The Budget includes additional funding for implementation of the Review’s recommendations. The total amount is marked as not-for-publication on national security grounds, and will be spread across ‘various agencies’.[11] However, included in the total is:

  • $52.1 million for the IGIS’s increased oversight functions (already included in the forward estimates). The Review recommended that the IGIS’s jurisdiction be expanded to include AUSTRAC and the intelligence functions of the AFP, ACIC and what is now the DoHA, and that the IGIS be given additional resources to enable it to sustain a full-time staff of around 50.[12] The PAES indicate that the funding includes increasing staffing from 17 to 55 FTE, as well as ‘commercial rent, IT systems and secure fit-out costs of new premises’[13]
  • $18.1 million for AGD and OPC to undertake a comprehensive review of the legal framework governing NIC agencies and related oversight bodies (already included in the forward estimates). The Review recommended that this be undertaken by ‘an eminent and suitably qualified individual or number of individuals, supported by a small team of security and intelligence law experts with operational knowledge of the workings of the intelligence community’. It also recommended some specific amendments that could be progressed while the comprehensive review took place and[14]
  • an unspecified amount to establish a Joint Capability Fund (JCF) for the NIC. The Review recommended that a JCF be established to finance NIC cross-agency projects, including an NIC Innovation Fund, NIC Innovation Hub and an NIC Science and Technology Advisory Board. It recommended the total amount in the JCF be equivalent to the Efficiency Dividend levied on AIC agencies and the intelligence functions of other NIC agencies.[15] The Review estimated that if its recommendations about the application of the Efficiency Dividend to NIC agencies were adopted, that the JCF would accumulate around $370.0 million over the five years from 2017–18.[16]

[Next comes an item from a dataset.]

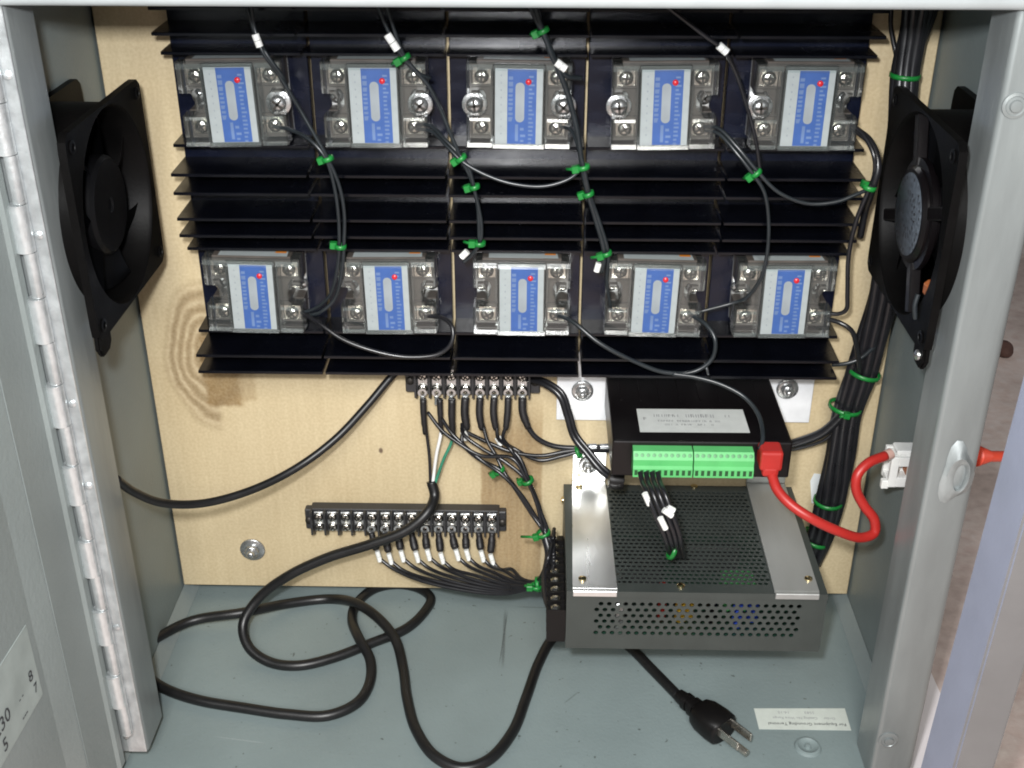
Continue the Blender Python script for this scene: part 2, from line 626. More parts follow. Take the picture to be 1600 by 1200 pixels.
def profile_sheet(bm, pts, z0, z1, t=0.0015):
    """folded sheet: polyline in XY given thickness, extruded in Z"""
    P = [Vector((a, b, 0)) for a, b in pts]
    offs = []
    for i in range(len(P)):
        t0 = (P[i] - P[i - 1]).normalized() if i else (P[1] - P[0]).normalized()
        t1 = (P[i + 1] - P[i]).normalized() if i < len(P) - 1 else t0
        n = Vector((-(t0 + t1).y, (t0 + t1).x, 0)).normalized()
        offs.append(P[i] + n * t)
    out = [(p.x, p.y) for p in P] + [(p.x, p.y) for p in reversed(offs)]
    n = len(P)
    A = [bm.verts.new((x, y, z0)) for x, y in out]
    B = [bm.verts.new((x, y, z1)) for x, y in out]
    m = len(out)
    for k in range(m):
        f = bm.faces.new((A[k], A[(k + 1) % m], B[(k + 1) % m], B[k]))
    for k in range(n - 1):
        for R in (A, B):
            bm.faces.new((R[k], R[k + 1], R[m - 2 - k], R[m - 1 - k]))


def arc(cx, cy, r, a0, a1, n=5):
    return [(cx + r * math.cos(math.radians(a0 + (a1 - a0) * k / n)), cy + r * math.sin(math.radians(a0 + (a1 - a0) * k / n))) for k in range(n + 1)]


YJ = -0.1735
for s in (1, -1):
    # flange inside the opening, bent round to the jamb face, then round to the side wall
    pts = [(0.2255, -0.1425)] + arc(0.2285, YJ + 0.003, 0.003, 180, 270) + [(0.2395, YJ)] + arc(0.2465, YJ + 0.005, 0.005, 270, 360) + [(XW, -0.16)]
    bm = NB()
    profile_sheet(bm, [(s * x, y) for x, y in pts], 0.0045 if s < 0 else ZF, 0.470, 0.0014 * (1 if s > 0 else -1))
    obj('door_jamb', bm, FRAME, cab, True)
    bm = NB()
    x0, x1 = (XW, XW + 0.0015) if s > 0 else (-XW - 0.0015, -XW)
    if s > 0:
        # square cut-out for the network jack
        jy0, jy1, jz0, jz1 = -0.101, -0.072, 0.1530, 0.1835
        box(bm, x0, x1, -0.16, jy0, ZF - 0.006, ZTOP)
        box(bm, x0, x1, jy1, 0.034, ZF - 0.006, ZTOP)
        box(bm, x0, x1, jy0, jy1, ZF - 0.006, jz0)
        box(bm, x0, x1, jy0, jy1, jz1, ZTOP)
    else:
        box(bm, x0, x1, -0.16, 0.034, ZF - 0.006, ZTOP)
    obj('side_wall', bm, STEEL, cab)
    # rolled bottom edge where the floor is folded up against the side wall
    bm = NB()
    xa, xb = (0.2425, XW - 0.0003) if s > 0 else (-XW + 0.0003, -0.2425)
    if s > 0:
        prism(bm, [(xa, ZF + 0.0005), (xb, ZF + 0.0005), (xb, ZF + 0.0075)], -0.168, 0.03)
    else:
        prism(bm, [(xa, ZF + 0.0075), (xa, ZF + 0.0005), (xb, ZF + 0.0005)], -0.168, 0.03)
    obj('corner_fold', bm, STEEL, cab)
bm = NB()
box(bm, -XW, XW, -0.176, 0.033, ZF - 0.0015, ZF, 0, 0.0004)
FLOOR = mat('grey_painted_floor', (0.190, 0.235, 0.236), 0.44, 0.0, 0.10, 12, 0.22, 420)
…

Other national security funding

The Budget also includes $24.4 million of additional funding for ASIO, and undisclosed amounts for ASIS (over two years from 2018–19) and ACIC (over five years from 2017–18) ‘to meet the Government’s national security objectives’.[17] The Mid-Year Economic and Fiscal Outlook 2017–18 also included undisclosed amounts of additional funding for ‘various agencies’ to ‘enhance counter-terrorism capability within the South East Asia region’ and separately for ASIS to support its operations and ‘strengthen its capacity to meet the strategic priorities and objectives of the organisation and the Government’.[18]

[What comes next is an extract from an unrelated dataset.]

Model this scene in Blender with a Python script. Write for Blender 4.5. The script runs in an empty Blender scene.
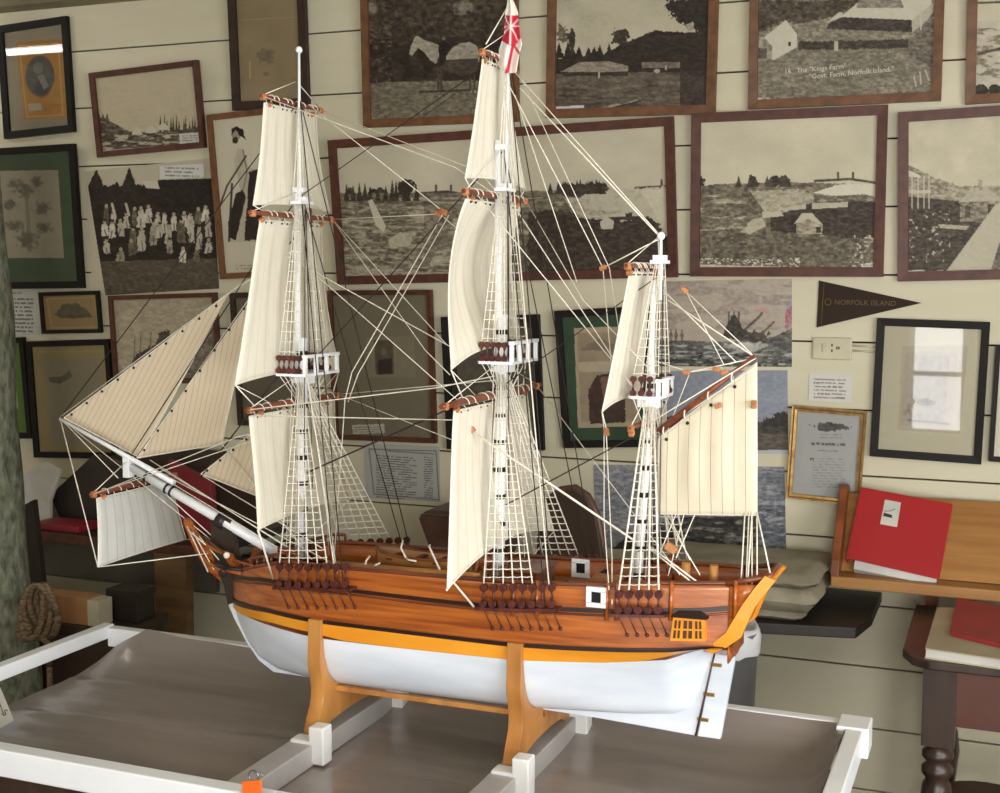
import bpy, math, random
import numpy as np
from mathutils import Vector, Matrix
random.seed(7)
SC = bpy.context.scene
COL = SC.collection
PI = math.pi

# ------------------------------------------------------------------ camera
# world: X runs along the weatherboard wall, Y towards it (wall face at Y = WY), Z up
FPX, YAW, PIT, ROL = 1279.2, .379417, .09353, .004
CAM = np.array([0, 0, 1.62])
WY = 3.9
_cy, _sy, _cp, _sp = math.cos(YAW), math.sin(YAW), math.cos(PIT), math.sin(PIT)
FW = np.array([-_sy*_cp, _cy*_cp, -_sp]); RT0 = np.array([_cy, _sy, 0]); UP0 = np.cross(RT0, FW)
RT = RT0*math.cos(ROL) + UP0*math.sin(ROL); UPV = -RT0*math.sin(ROL) + UP0*math.cos(ROL)
def ray(x, y): return FW + RT*((x-500)/FPX) - UPV*((y-396.5)/FPX)
def at(x, y, Y):                      # where the sight line of a photo point meets the vertical plane Y
    d = ray(x, y); return CAM + d*(Y/d[1])
def atz(x, y, Z):                     # ... or the horizontal plane Z
    d = ray(x, y); return CAM + d*((Z-CAM[2])/d[2])
def pj(p):
    d = np.asarray(p, float) - CAM; w = d@FW
    return np.stack([500+FPX*(d@RT)/w, 396.5-FPX*(d@UPV)/w], -1)
cam = bpy.data.cameras.new('camera'); co = bpy.data.objects.new('camera', cam); COL.objects.link(co)
cam.sensor_fit = 'HORIZONTAL'; cam.sensor_width = 36; cam.lens = FPX/1000*36; cam.clip_start = .05
co.matrix_world = Matrix([list(r)+[0] for r in np.stack([RT, UPV, -FW], 1)] + [[0, 0, 0, 1]])
co.location = CAM
SC.camera = co

# ------------------------------------------------------------------ materials
def lin(c):
    c = np.asarray(c, float)/255
    return np.where(c <= .04045, c/12.92, ((c+.055)/1.055)**2.4)
MATS = {}
def mat(name, rgb, rough=.5, rgb2=None, scale=(8, 8, 8), bump=0, spec=.5, metal=0, detail=4, contrast=(.35, .65), coat=0, bscale=None, trans=0):
    """noise-mottled principled material; rgb are display colours 0..255"""
    m = bpy.data.materials.new(name); m.use_nodes = True; N = m.node_tree.nodes; L = m.node_tree.links
    b = N['Principled BSDF']; b.inputs['Roughness'].default_value = rough; b.inputs['Metallic'].default_value = metal
    b.inputs['Specular IOR Level'].default_value = spec; b.inputs['Coat Weight'].default_value = coat; b.inputs['Coat Roughness'].default_value = .12
    c1 = list(lin(rgb))+[1]; c2 = list(lin(rgb2 if rgb2 is not None else [v*.9 for v in rgb]))+[1]
    tc = N.new('ShaderNodeTexCoord'); mp = N.new('ShaderNodeMapping'); mp.inputs['Scale'].default_value = scale
    L.new(tc.outputs['Object'], mp.inputs['Vector'])
    nz = N.new('ShaderNodeTexNoise'); nz.inputs['Scale'].default_value = 1; nz.inputs['Detail'].default_value = detail
    L.new(mp.outputs[0], nz.inputs['Vector'])
    r = N.new('ShaderNodeValToRGB'); r.color_ramp.elements[0].position = contrast[0]; r.color_ramp.elements[1].position = contrast[1]
    r.color_ramp.elements[0].color = c2; r.color_ramp.elements[1].color = c1
    L.new(nz.outputs['Fac'], r.inputs[0]); L.new(r.outputs[0], b.inputs['Base Color'])
    if bump:
        bp = N.new('ShaderNodeBump'); bp.inputs['Strength'].default_value = bump; bp.inputs['Distance'].default_value = .01
        src = nz
        if bscale:
            src = N.new('ShaderNodeTexNoise'); src.inputs['Scale'].default_value = 1; src.inputs['Detail'].default_value = 3
            m2 = N.new('ShaderNodeMapping'); m2.inputs['Scale'].default_value = bscale
            L.new(tc.outputs['Object'], m2.inputs[0]); L.new(m2.outputs[0], src.inputs['Vector'])
        L.new(src.outputs['Fac'], bp.inputs['Height']); L.new(bp.outputs[0], b.inputs['Normal'])
    if trans:
        t = N.new('ShaderNodeBsdfTransparent'); mx = N.new('ShaderNodeMixShader'); mx.inputs[0].default_value = trans
        L.new(b.outputs[0], mx.inputs[1]); L.new(t.outputs[0], mx.inputs[2]); L.new(mx.outputs[0], N['Material Output'].inputs[0])
    MATS[name] = m
    return m
wall_m = mat('cream_paint', (214, 207, 182), .55, (204, 197, 170), (1.2, 6, 6), .05, bscale=(3, 60, 60))
gap_m = mat('dark_gap', (52, 42, 32), .9)
cornice_m = mat('cornice_paint', (128, 118, 92), .6)
ceil_m = mat('ceiling_paint', (205, 200, 180), .8)
floor_m = mat('floor_boards', (92, 70, 52), .5, (70, 52, 38), (2, 25, 5))
wood_red = mat('frame_red_wood', (90, 48, 32), .5, (68, 34, 23), (30, 30, 30))
wood_mid = mat('frame_mid_wood', (118, 78, 47), .5, (92, 58, 34), (30, 30, 30))
wood_dk = mat('frame_dark_wood', (58, 38, 28), .55, (40, 26, 20), (30, 30, 30))
black_m = mat('frame_black', (26, 22, 20), .6, spec=.25)
gold_m = mat('frame_gilt', (196, 160, 96), .35, (150, 112, 56), (40, 40, 40), metal=.6)
paper_m = mat('paper_white', (214, 212, 206), .8)
paper_cream = mat('paper_cream', (205, 196, 168), .8)
ink_m = mat('ink', (60, 56, 52), .8)
chalk_m = mat('white_ink', (222, 216, 200), .8)
white_m = mat('white_gloss_paint', (246, 248, 252), .3, (236, 239, 244), (6, 6, 6), .03)
white_sh = mat('hull_white_paint', (228, 234, 243), .28, (206, 214, 226), (3, 10, 14), .04, bscale=(4, 30, 90))
plank_m = mat('varnished_planks', (186, 104, 40), .3, (128, 60, 20), (5, 60, 110), .04, detail=5, contrast=(.3, .7), coat=.5)
plank_dk = mat('dark_varnish', (128, 66, 32), .35, (84, 40, 22), (6, 60, 90), .05, coat=.3)
deck_m = mat('deck_planks', (172, 118, 66), .45, (120, 76, 40), (4, 130, 30), .03)
band_m = mat('black_band', (44, 24, 18), .35)
yellow_m = mat('yellow_paint', (236, 160, 46), .35, (222, 142, 34), (4, 20, 20))
yard_m = mat('yard_wood', (140, 72, 40), .35, (104, 48, 28), (60, 10, 60))
block_m = mat('block_wood', (196, 132, 84), .45, (160, 98, 56), (60, 60, 60))
dead_m = mat('deadeye_wood', (92, 42, 36), .4, (60, 26, 24), (90, 90, 90))
rope_w = mat('white_cord', (244, 240, 228), .8, (226, 218, 200), (200, 200, 200))
rope_k = mat('black_cord', (44, 38, 34), .8)
cradle_m = mat('cradle_wood', (196, 138, 72), .42, (164, 106, 50), (20, 20, 4), coat=.2)
brass_m = mat('brass', (190, 150, 80), .3, metal=.8)
iron_m = mat('dark_iron', (34, 32, 34), .4, metal=.3)
bracket_m = mat('white_plastic', (242, 242, 240), .4)
glass_dark = mat('dark_opening', (30, 34, 38), .2)
tdark_m = mat('dark_table_wood', (66, 50, 42), .35, (48, 34, 28), (20, 20, 4))
red_m = mat('red_vinyl', (172, 34, 38), .45, (162, 30, 34), (4, 4, 4))
redbook_m = mat('red_cloth_cover', (160, 48, 50), .6)
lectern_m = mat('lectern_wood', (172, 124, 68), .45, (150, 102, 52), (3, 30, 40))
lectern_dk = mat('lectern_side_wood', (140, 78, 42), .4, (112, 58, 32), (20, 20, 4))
cloth_m = mat('grey_sacking', (166, 158, 138), .9, (140, 132, 112), (9, 9, 9), .5, bscale=(14, 14, 30))
bench_m = mat('bench_black', (44, 36, 30), .5)
grey_pl = mat('grey_plastic', (112, 112, 110), .45)
bag_m = mat('white_bag', (222, 224, 228), .4, bump=.4, bscale=(40, 40, 40))
card_m = mat('brown_cardboard', (176, 128, 86), .7, (162, 114, 74))
bark_m = mat('lichen_bark', (138, 142, 122), .9, (72, 74, 60), (60, 60, 26), 1.0, detail=10, bscale=(60, 60, 26), contrast=(.3, .7))
hemp_m = mat('hemp_rope', (142, 120, 92), .9, (92, 74, 54), (60, 60, 160), .8)
orange_m = mat('orange_tag', (240, 110, 36), .5)
steel_m = mat('steel', (150, 150, 150), .3, metal=.9)
board_dk = mat('dark_brown_panel', (62, 46, 36), .5)
beam_m = mat('bench_leg_wood', (122, 92, 58), .6, (98, 72, 44), (6, 6, 30))
tan_m = mat('leather', (96, 66, 50), .45, (72, 46, 36), (12, 12, 12), .2)
felt_m = mat('brown_felt', (50, 35, 25), .9)
feltletter_m = mat('tarnished_gold_print', (112, 90, 50), .7)
outlet_m = mat('ivory_plastic', (206, 198, 170), .35)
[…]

[1].          C Barker, ‘National security overview’, Budget review 2017–18, Research paper series, 2016–17, Parliamentary Library, Canberra, 2017.

[2].          Department of the Prime Minister and Cabinet (PM&C), 2017 Independent Intelligence Review, Commonwealth of Australia, Canberra, June 2017. The reviewers were Michael L’Estrange and Stephen Merchant, with Sir Iain Lobban acting as an adviser.

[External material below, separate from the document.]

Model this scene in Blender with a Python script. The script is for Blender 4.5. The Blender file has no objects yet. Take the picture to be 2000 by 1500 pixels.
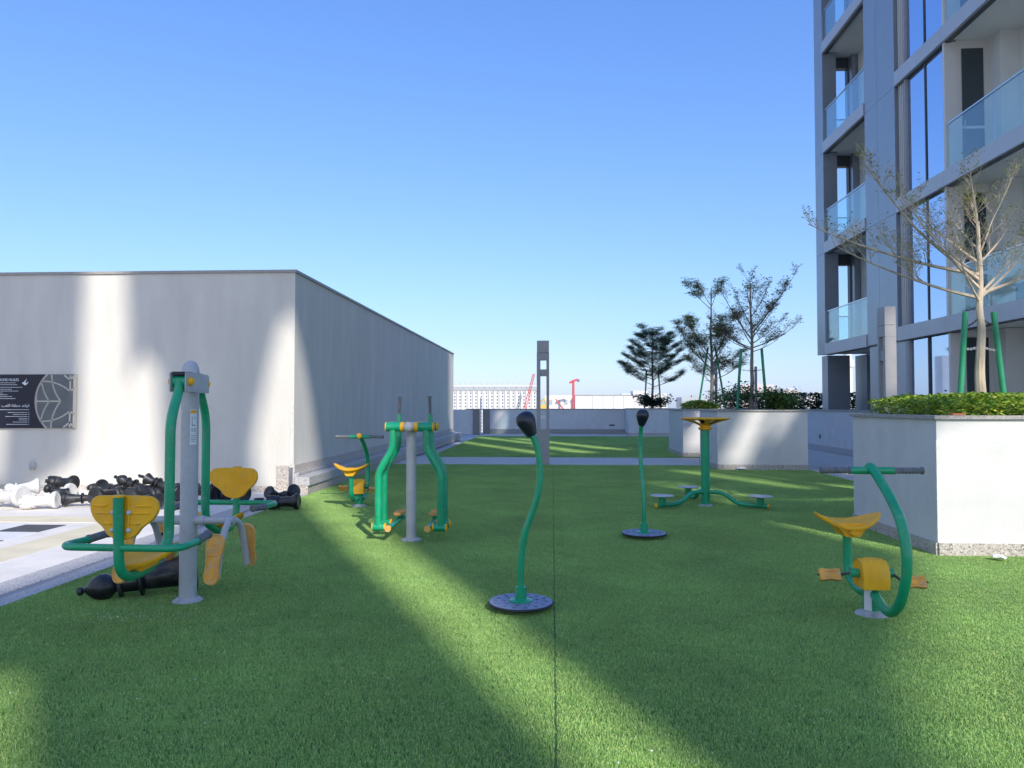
import bpy, bmesh, math, random
from mathutils import Vector, Matrix, Quaternion

R = math.radians
SC = bpy.context.scene
COL = SC.collection
random.seed(11)

# ------------------------------------------------------------------ camera
YAW = math.atan(79 / 1444.0)
PIT = math.atan(42 / 1444.0)
EYE = 1.5
cam = bpy.data.cameras.new('camera')
cam.sensor_width = 36.0
cam.lens = 36.0 * 1444 / 2000
cam.clip_start = 0.05
cam.clip_end = 20000
cob = bpy.data.objects.new('camera', cam)
cob.location = (0, 0, EYE)
cob.rotation_euler = (math.pi / 2 + PIT, 0, YAW)
COL.objects.link(cob)
SC.camera = cob

# ------------------------------------------------------------------ light
SUN = Vector((0.47, -1.0, 0.685))            # direction towards the sun
w = bpy.data.worlds.new('World')
SC.world = w
w.use_nodes = True
nt = w.node_tree
sky = nt.nodes.new('ShaderNodeTexSky')
sky.sky_type = 'NISHITA'
sky.sun_disc = False
sky.sun_elevation = math.atan2(SUN.z, math.hypot(SUN.x, SUN.y))
sky.sun_rotation = math.atan2(SUN.x, SUN.y)
sky.air_density = 1.0
sky.dust_density = 0.6
sky.ozone_density = 2.0
bg = nt.nodes['Background']
# the camera's colour response to the sky: one power and gain per channel, the same in every direction
sep = nt.nodes.new('ShaderNodeSeparateColor')
cmb = nt.nodes.new('ShaderNodeCombineColor')
nt.links.new(sky.outputs[0], sep.inputs[0])
for i_, (g_, k_) in enumerate(((1.0, 0.50), (0.84, 0.77), (0.55, 1.76))):
    pw = nt.nodes.new('ShaderNodeMath'); pw.operation = 'POWER'; pw.inputs[1].default_value = g_
    ml = nt.nodes.new('ShaderNodeMath'); ml.operation = 'MULTIPLY'; ml.inputs[1].default_value = k_
    nt.links.new(sep.outputs[i_], pw.inputs[0]); nt.links.new(pw.outputs[0], ml.inputs[0]); nt.links.new(ml.outputs[0], cmb.inputs[i_])
nt.links.new(cmb.outputs[0], bg.inputs[0])
bg.inputs[1].default_value = 0.15
sl = bpy.data.lights.new('sun', 'SUN')
sl.energy = 2.75
sl.angle = R(0.55)
sl.color = (1.0, 0.94, 0.85)
so = bpy.data.objects.new('sun', sl)
so.rotation_euler = SUN.to_track_quat('Z', 'Y').to_euler()
so.location = (20, -60, 50)
COL.objects.link(so)
vs = SC.view_settings
SC.display_settings.display_device = 'sRGB'
vs.view_transform = 'Standard'
vs.look = 'None'
vs.gamma = 1.0
vs.use_curve_mapping = False
vs.exposure = 0.85
SC.cycles.max_bounces = 8
SC.cycles.transparent_max_bounces = 12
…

[3].          For a summary of recommendations, see: Ibid., pp. 13–22.

[4].          Ibid., pp. 46–48.

[5].          M Turnbull (Prime Minister), G Brandis (Attorney-General), P Dutton (Minister for Immigration and Border Protection) and M Keenan (Minister for Justice), A strong and secure Australia, media release, 18 July 2017. In addition to the funding measures covered in this article, the Parliament passed legislation to establish ASD as a statutory agency and expand its functions; see C Barker, Intelligence Services Amendment (Establishment of the Australian Signals Directorate) Bill 2018, Bills digest, 94, 2017–18, Parliamentary Library, Canberra, 2018.

[6].          S Morrison (Treasurer) and M Cormann (Minister for Finance), Mid-year economic and fiscal outlook 2017–18, p. 175.

[7].          PM&C, 2017 Independent Intelligence Review, op. cit., pp. 53–64, 66–69 (Recommendations 1–5). In December 2017, the Government announced the appointment of the former head of ASIS, Nick Warner, as the new Director-General of the ONA and Director-General designate of National Intelligence: M Turnbull, Maintaining a strong and secure Australia, media release, 1 December 2017.

[8].          See: Ibid., p. 65 (part of Recommendation 3).

[9].          Ibid., pp. 77–78 (Recommendation 12).

[10].       Australian Government, Portfolio additional estimates statements 2017–18: Prime Minister and Cabinet portfolio, pp. 33, 35; Australian Government, Portfolio additional estimates statements 2017–18: Attorney-General’s portfolio, pp. 9, 13–15, 98.

[11].       Australian Government, Budget measures: budget paper no. 2: 2018–19, p. 163.

[12].       PM&C, 2017 Independent Intelligence Review, op. cit., pp. 115–118 (Recommendations 21 and 22).

[13].       Australian Government, Portfolio additional estimates statements 2017–18: Prime Minister and Cabinet portfolio, p. 33.

[14].       PM&C, 2017 Independent Intelligence Review, op. cit., pp. 89–110 (Recommendations 15–20).

[15].       Ibid., pp. 82–85 (Recommendation 7).

[16].       Ibid., p. 85. The Review recommended that the Efficiency Dividend continues to be applied to those agencies that are currently subject to it, and be applied to the ASD and ONI from two years after their establishment as statutory agencies (leaving the AGO and DIO exempt): pp. 83–85 (Recommendation 8).

[17].       Australian Government, Budget measures: budget paper no. 2: 2018–19, pp. 103, 131.

[18].       S Morrison (Treasurer) and M Cormann (Minister for Finance), Mid-year economic and fiscal outlook 2017–18, pp. 153–154.